TBA Dollar Roll Transactions
TBA dollar roll transactions represent a form of off-balance sheet financing accounted for as derivative instruments. In a TBA dollar roll transaction, we do not intend to take physical delivery of the underlying agency MBS and will generally enter into an offsetting position and net settle the paired-off positions in cash. However, under certain market conditions, it may be uneconomical for us to roll our TBA positions into future months and we may need to take or make physical delivery of the underlying securities. If we were required to take physical delivery to settle a long TBA position, we would have to fund our total purchase commitment with
47
cash or other financing sources and our liquidity position could be negatively impacted. If we were required to make physical delivery to settle a short TBA position, we could be required to delivery agency MBS from our balance that has a value in excess of the short TBA position which would result in us incurring a loss.
Margin Requirements for Agency MBS Purchase and Sale Commitments
Our commitments to purchase and sell agency MBS, including TBA commitments, are subject to master securities forward transaction agreements published by SIFMA as well as supplemental terms and conditions with each counterparty. Under the terms of these agreements, we may be required to pledge collateral to our counterparty in the event the fair value of the agency MBS underlying our purchase and sale commitments change and such counterparty demands collateral through a margin call. Margin calls on agency MBS commitments are generally caused by factors such as changing interest rates or prepayments. Our agency MBS commitments provide that valuations for our commitments and any pledged collateral are to be obtained from a generally recognized source agreed to by both parties. However, in certain circumstances, our counterparties have the sole discretion to determine the value of the agency MBS commitment and any pledged collateral. In such instances, our counterparties are required to act in good faith in making determinations of value. In the event of a margin call, we must generally provide additional collateral on the same business day.
MSR Financing Receivable Commitments
We are party to agreements with a licensed, GSE approved residential mortgage loan servicer that enables us to garner the economic return of an investment in an MSR purchased by the mortgage servicing counterparty through an MSR financing transaction. We have committed to invest a total minimum of $50 million of capital with the counterparty with $25 million of the minimum commitment expiring on December 31, 2023 and $25 million of the minimum commitment expiring on April 1, 2024. As of June 30, 2023, we have fully funded the total minimum commitment. At any time prior to the minimum commitment expiration dates, we have the option to request the mortgage servicing counterparty to sell the related MSR investments and repay us amounts owed to us under the MSR financing transaction less a minimum fee the mortgage servicing counterparty would have earned over the remaining original commitment periods.

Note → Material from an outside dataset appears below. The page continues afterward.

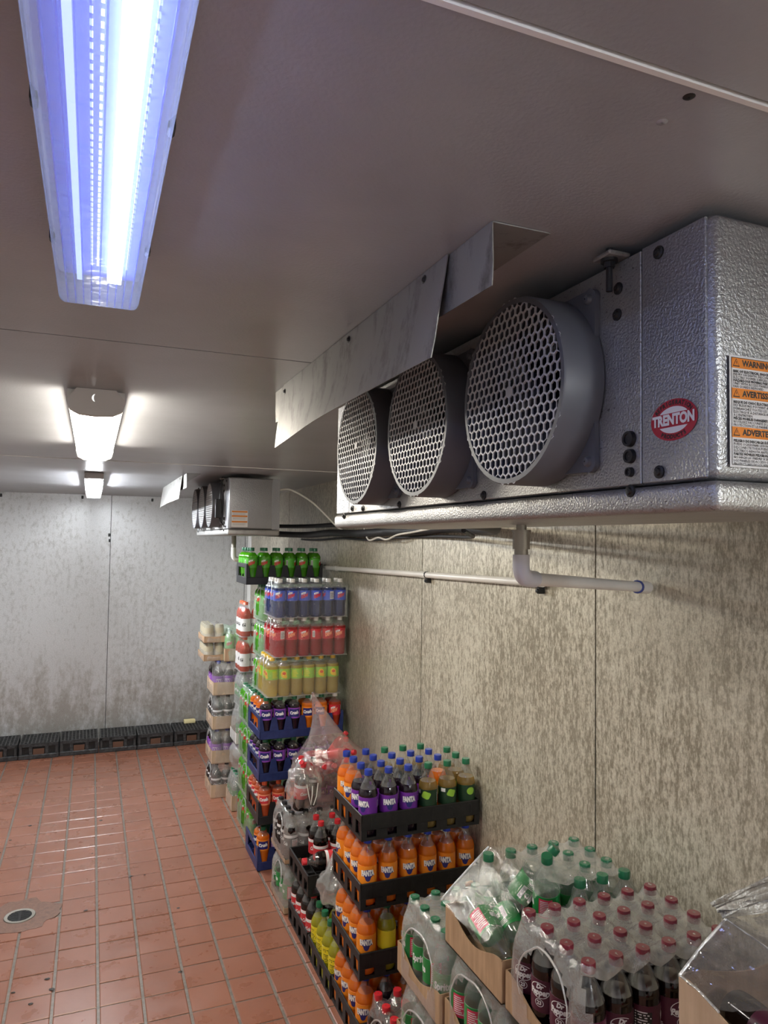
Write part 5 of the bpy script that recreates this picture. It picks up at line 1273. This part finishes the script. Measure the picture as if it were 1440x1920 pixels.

At our election, we can request the mortgage servicing counterparty utilize leverage on the MSRs to which our MSR financing receivables are referenced to finance the purchase of additional MSRs to increase potential returns to us. As of June 30, 2023, our mortgage servicing counterparty has a $100 million credit facility that is secured by its MSRs including MSRs to which our MSR financing receivables are referenced. As of June 30, 2023, our mortgage servicing counterparty had drawn $58.1 million and had $41.9 million of availability under its credit facility. As of June 30, 2023, we had the ability to utilize approximately 67% of our mortgage servicing counterparty’s available undrawn capacity under its credit facility. In general, our mortgage servicing counterparty can obtain advances of up to 60% of the fair value of the MSR collateral value pledged. Under our mortgage servicing counterparty’s credit facility, if the fair value of our pledged MSR collateral declines and the lender demands additional collateral from our mortgage servicing counterparty through a margin call, we would be required to provide the mortgage servicing counterparty with additional funds to meet such margin call. If we were unable to satisfy such margin call, the lender could liquidate the MSR collateral position to which our MSR financing receivables are referenced to satisfy the loan obligation, thereby reducing the value of our MSR financing receivables. Draws under the facility bear interest at term SOFR plus 2.90% with a SOFR floor of 1.60% and a maturity date of April 29, 2024 with two one-year borrower extension options.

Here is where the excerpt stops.